Pasangan kohabitasi di Manado sering kali memiliki komitmen serius dan tetap berorientasi pada pernikahan. Mereka rata-rata menjalani kohabitasi selama 3-5 tahun sebelum memutuskan menikah.
Secara lebih luas, kohabitasi atau kumpul kebo membawa dampak multidimensional, terutama bagi perempuan dan anak. Ketiadaan payung hukum yang melindungi mereka menciptakan ketidakpastian ekonomi dan sosial, mulai dari tidak adanya kewajiban nafkah hingga ketiadaan aturan pembagian aset jika pasangan berpisah.

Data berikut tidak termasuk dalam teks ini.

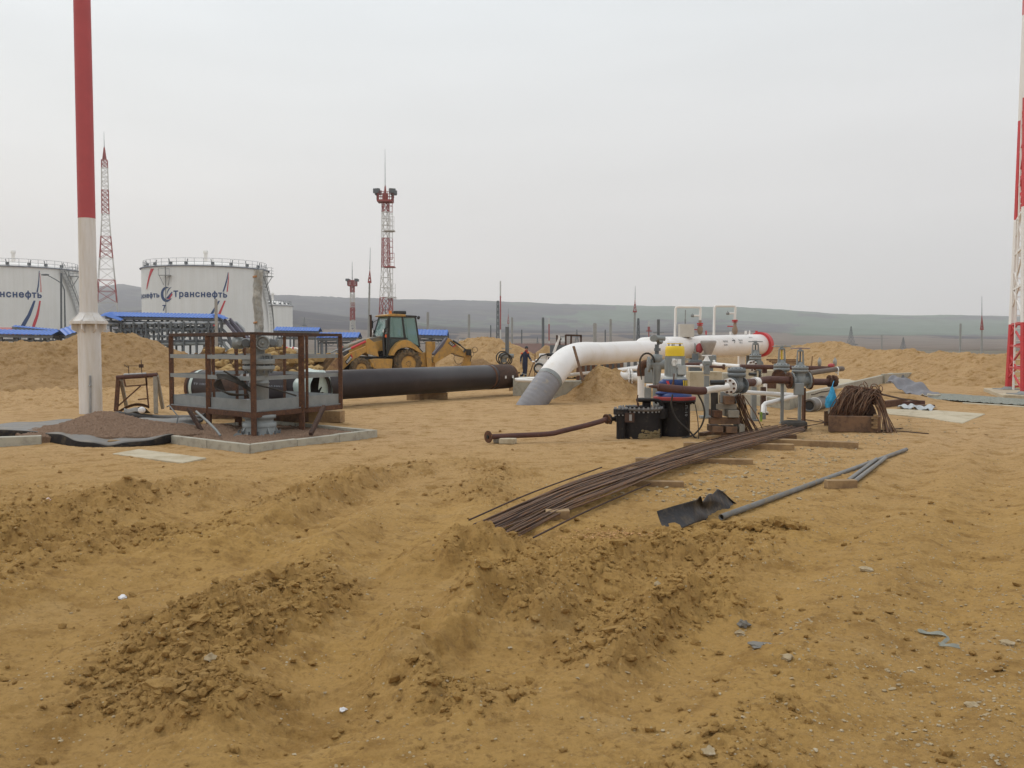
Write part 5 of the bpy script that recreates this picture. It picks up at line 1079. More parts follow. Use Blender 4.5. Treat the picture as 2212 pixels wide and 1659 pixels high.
# ================================================================== backhoe loader
th = R(27); KP = 44 / 2000 / 6.277; fx, fy = -math.cos(th), -math.sin(th); lx, ly = math.sin(th), -math.cos(th)
axle = W(677.7 + 1285 / 6.277, 745, 43.2)
LZ = .13   # the wheels stand on a slight rise
LO = Vector((axle.x - 1.1 * lx, 43.2 - 1.1 * ly, 0))
t = thing('backhoe_loader', 'muddy yellow backhoe loader with glazed cab, its front bucket behind the cage', 'backhoe loader', LO)
def LP(s, tt, z): return LO + Vector((fx * s + lx * tt, fy * s + ly * tt, z + LZ))
def sfx(zx, tt): return ((1285 - zx) * KP - (1.1 - tt) * lx) / math.cos(th)
def Q(zx, zy, tt): return LP(sfx(zx, tt), tt, (1083 - zy) * KP)
SD = Vector((lx, ly, 0))
def plate(b, pts, tt, w): b.prism([Q(x, y, tt) for x, y in pts], -SD * w)
def wheel(s, tt, r, w, hub_r, lug):
    o = LP(s, tt, r); ax = SD; b = B()
    b.lathe([(hub_r, -w * .5), (r * .82, -w * .52), (r * .93, -w * .42), (r * .95, 0), (r * .93, w * .42), (r * .82, w * .52), (hub_r, w * .5), (hub_r, -w * .5)], o - ax * 0, ax, 40, True, False)
    for i in range(lug):
        for sgn in (-1, 1):
            a = 2 * math.pi * (i + (.5 if sgn > 0 else 0)) / lug; x, y, dd = frame(ax)
            p0 = o + (x * math.cos(a) + y * math.sin(a)) * r * .955 + ax * .02 * sgn; a2 = a + .32; p1 = o + (x * math.cos(a2) + y * math.sin(a2)) * r * .93 + ax * w * .5 * sgn
            b.bar(p0, p1, .055, .09)
            p2 = o + (x * math.cos(a2 + .03) + y * math.sin(a2 + .03)) * r * .80 + ax * w * .53 * sgn; b.bar(p1, p2, .05, .06)
    wh = mk('wheel', b, TYREM, t)
    b = B(); b.lathe([(hub_r * 1.02, w * .46), (hub_r * .92, w * .5), (hub_r * .86, w * .30), (hub_r * .45, w * .26), (hub_r * .42, w * .42), (hub_r * .2, w * .45), (.01, w * .45)], o, ax, 32, True, True)
    b.lathe([(hub_r, -w * .5), (hub_r * .8, -w * .3), (.01, -w * .3)], o, ax, 24); mk('rim', b, LOADY, wh)
    b = B(); b.bolts(o + ax * w * .43, ax, hub_r * .32, .02, .03, 8); mk('wheel_nuts', b, DKGL, wh)
wheel(0, 1.1 - .2, .69, .44, .36, 16); wheel(0, -.9, .69, .44, .36, 16); wheel(2.27, .92, .49, .33, .24, 13); wheel(2.27, -.92, .49, .33, .24, 13)
# chassis
b = B(); plate(b, [(1560, 760), (1560, 950), (1080, 960), (850, 955), (480, 950), (480, 780), (900, 790)], .45, .9); mk('chassis', b, DKGL, t, bev=.02)
b = B(); plate(b, [(1085, 820), (1075, 955), (880, 955), (845, 930), (800, 920), (800, 830), (880, 815)], 1.0, .3); plate(b, [(800, 830), (860, 820), (880, 940), (850, 945)], 1.03, .1); mk('fuel_tank', b, LOADY, t, bev=.025)
# hood
b = B(); hw = .43; 
top = [(2.70, 1.50), (2.62, 1.58), (1.9, 1.83), (.98, 2.02)]
b.prism([LP(s, hw, z) for s, z in top] + [LP(.98, hw, 1.35), LP(2.55, hw, 1.15), LP(2.70, hw, 1.2)], -SD * hw * 2); mk('hood', b, mat('hood_dark', (.12, .115, .11), (.17, .15, .12), rough=.6, scale=3, c3=(.32, .24, .12), t3=.56, s3=2, sharp=.25), t, bev=.04)
b = B(); b.prism([LP(s, hw + .02, z) for s, z in ((2.66, 1.42), (1.9, 1.62), (1.0, 1.80), (1.0, 1.30), (2.45, 1.12), (2.66, 1.15))], -SD * (hw * 2 + .04)); mk('hood_side', b, LOADY, t, bev=.02)
b = B(); b.prism([LP(2.72, hw, 1.42), LP(2.72, hw, .85), LP(2.6, hw, .8), LP(2.6, hw, 1.45)], -SD * hw * 2); mk('grille', b, DKGL, t, bev=.01)
# exhaust
b = B(); b.cyl(LP(1.32, -.42, 1.8), LP(1.32, -.42, 2.92), .055, n=12); b.cyl(LP(1.32, -.42, 2.9), LP(1.34, -.42, 2.99), .05, .065, 12); mk('exhaust', b, RUSTD, t)
# cab
cs0, cs1, ct, cz0, cz1 = -.62, .98, .70, 1.05, 2.93
GL = bpy.data.materials.new('cab_glass'); GL.use_nodes = True; nt = GL.node_tree; pbs = nt.nodes['Principled BSDF']; pbs.inputs['Base Color'].default_value = (.22, .38, .36, 1); pbs.inputs['Roughness'].default_value = .08; pbs.inputs['Alpha'].default_value = .5
GLD = bpy.data.materials.new('cab_glass_dark'); GLD.use_nodes = True; pbs = GLD.node_tree.nodes['Principled BSDF']; pbs.inputs['Base Color'].default_value = (.05, .07, .07, 1); pbs.inputs['Roughness'].default_value = .1; pbs.inputs['Alpha'].default_value = .85
pts_side = [(cs1 + .12, 1.95), (cs1, 1.05), (.55, 1.02), (-.2, 1.6), (-.68, 1.75), (-.52, 2.88), (.80, 2.90)]   # front foot, etc
cor = {}
for s_, tg in ((ct, 'n'), (-ct, 'f')): cor[tg] = [LP(a, s_, z) for a, z in [(1.10, 1.95), (.80, 2.9), (-.50, 2.88), (-.72, 1.45)]]
DK = mat('cab_frame', (.025, .025, .027), (.035, .035, .035), rough=.5)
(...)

Dampak kesehatan mental akibat ketidakstabilan hubungan juga tidak dapat diabaikan, baik bagi pasangan maupun anak-anak yang lahir dari hubungan tersebut. Stigma sosial yang menyertainya semakin memperparah situasi, menempatkan anak dalam posisi rentan terhadap diskriminasi.